======== EXTRACTED DATA
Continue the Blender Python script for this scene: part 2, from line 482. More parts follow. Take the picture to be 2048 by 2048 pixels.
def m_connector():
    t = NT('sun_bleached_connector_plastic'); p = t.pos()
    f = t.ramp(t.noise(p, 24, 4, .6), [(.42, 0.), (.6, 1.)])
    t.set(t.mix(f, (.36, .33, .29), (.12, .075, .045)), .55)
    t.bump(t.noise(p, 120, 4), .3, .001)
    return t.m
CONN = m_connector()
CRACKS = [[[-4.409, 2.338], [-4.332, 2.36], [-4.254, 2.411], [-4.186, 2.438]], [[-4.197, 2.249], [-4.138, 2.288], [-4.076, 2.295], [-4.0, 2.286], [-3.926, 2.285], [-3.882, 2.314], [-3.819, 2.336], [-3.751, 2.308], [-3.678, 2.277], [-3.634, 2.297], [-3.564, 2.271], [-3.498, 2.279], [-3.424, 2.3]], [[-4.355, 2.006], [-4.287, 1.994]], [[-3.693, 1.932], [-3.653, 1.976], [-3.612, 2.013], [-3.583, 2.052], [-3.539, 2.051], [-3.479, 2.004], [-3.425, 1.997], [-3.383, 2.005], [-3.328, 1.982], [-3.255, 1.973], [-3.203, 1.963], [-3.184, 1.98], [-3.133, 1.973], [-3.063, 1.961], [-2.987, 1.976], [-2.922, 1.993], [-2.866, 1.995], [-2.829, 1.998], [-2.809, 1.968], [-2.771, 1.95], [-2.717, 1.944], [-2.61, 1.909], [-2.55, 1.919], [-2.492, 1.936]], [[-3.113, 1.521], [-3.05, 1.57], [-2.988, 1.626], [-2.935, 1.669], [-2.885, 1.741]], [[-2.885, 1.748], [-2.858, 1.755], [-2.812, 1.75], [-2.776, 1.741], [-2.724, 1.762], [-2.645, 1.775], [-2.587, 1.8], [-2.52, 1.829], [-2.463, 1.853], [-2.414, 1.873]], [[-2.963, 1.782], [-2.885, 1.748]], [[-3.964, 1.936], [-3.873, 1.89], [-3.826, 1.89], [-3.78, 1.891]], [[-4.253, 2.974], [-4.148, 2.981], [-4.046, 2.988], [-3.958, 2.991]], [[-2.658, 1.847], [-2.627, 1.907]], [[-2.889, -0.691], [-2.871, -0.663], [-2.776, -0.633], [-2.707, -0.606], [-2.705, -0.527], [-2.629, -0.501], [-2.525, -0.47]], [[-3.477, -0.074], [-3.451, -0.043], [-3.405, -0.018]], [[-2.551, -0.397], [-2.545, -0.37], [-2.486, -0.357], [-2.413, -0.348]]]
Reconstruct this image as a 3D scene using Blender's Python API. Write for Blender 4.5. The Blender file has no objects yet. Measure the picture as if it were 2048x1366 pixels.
================
TASK STATEMENT:
Transcribe all of the material exactly. Omit nothing.

SOLUTION TO THIS EXERCISE:
Continue the Blender Python script for this scene: part 2, from line 482. More parts follow. Take the picture to be 2048 by 2048 pixels.
def m_connector():
    t = NT('sun_bleached_connector_plastic'); p = t.pos()
    f = t.ramp(t.noise(p, 24, 4, .6), [(.42, 0.), (.6, 1.)])
    t.set(t.mix(f, (.36, .33, .29), (.12, .075, .045)), .55)
    t.bump(t.noise(p, 120, 4), .3, .001)
    return t.m
CONN = m_connector()
CRACKS = [[[-4.409, 2.338], [-4.332, 2.36], [-4.254, 2.411], [-4.186, 2.438]], [[-4.197, 2.249], [-4.138, 2.288], [-4.076, 2.295], [-4.0, 2.286], [-3.926, 2.285], [-3.882, 2.314], [-3.819, 2.336], [-3.751, 2.308], [-3.678, 2.277], [-3.634, 2.297], [-3.564, 2.271], [-3.498, 2.279], [-3.424, 2.3]], [[-4.355, 2.006], [-4.287, 1.994]], [[-3.693, 1.932], [-3.653, 1.976], [-3.612, 2.013], [-3.583, 2.052], [-3.539, 2.051], [-3.479, 2.004], [-3.425, 1.997], [-3.383, 2.005], [-3.328, 1.982], [-3.255, 1.973], [-3.203, 1.963], [-3.184, 1.98], [-3.133, 1.973], [-3.063, 1.961], [-2.987, 1.976], [-2.922, 1.993], [-2.866, 1.995], [-2.829, 1.998], [-2.809, 1.968], [-2.771, 1.95], [-2.717, 1.944], [-2.61, 1.909], [-2.55, 1.919], [-2.492, 1.936]], [[-3.113, 1.521], [-3.05, 1.57], [-2.988, 1.626], [-2.935, 1.669], [-2.885, 1.741]], [[-2.885, 1.748], [-2.858, 1.755], [-2.812, 1.75], [-2.776, 1.741], [-2.724, 1.762], [-2.645, 1.775], [-2.587, 1.8], [-2.52, 1.829], [-2.463, 1.853], [-2.414, 1.873]], [[-2.963, 1.782], [-2.885, 1.748]], [[-3.964, 1.936], [-3.873, 1.89], [-3.826, 1.89], [-3.78, 1.891]], [[-4.253, 2.974], [-4.148, 2.981], [-4.046, 2.988], [-3.958, 2.991]], [[-2.658, 1.847], [-2.627, 1.907]], [[-2.889, -0.691], [-2.871, -0.663], [-2.776, -0.633], [-2.707, -0.606], [-2.705, -0.527], [-2.629, -0.501], [-2.525, -0.47]], [[-3.477, -0.074], [-3.451, -0.043], [-3.405, -0.018]], [[-2.551, -0.397], [-2.545, -0.37], [-2.486, -0.357], [-2.413, -0.348]]]
Reconstruct this image as a 3D scene using Blender's Python API. Write for Blender 4.5. The Blender file has no objects yet. Measure the picture as if it were 2048x1366 pixels.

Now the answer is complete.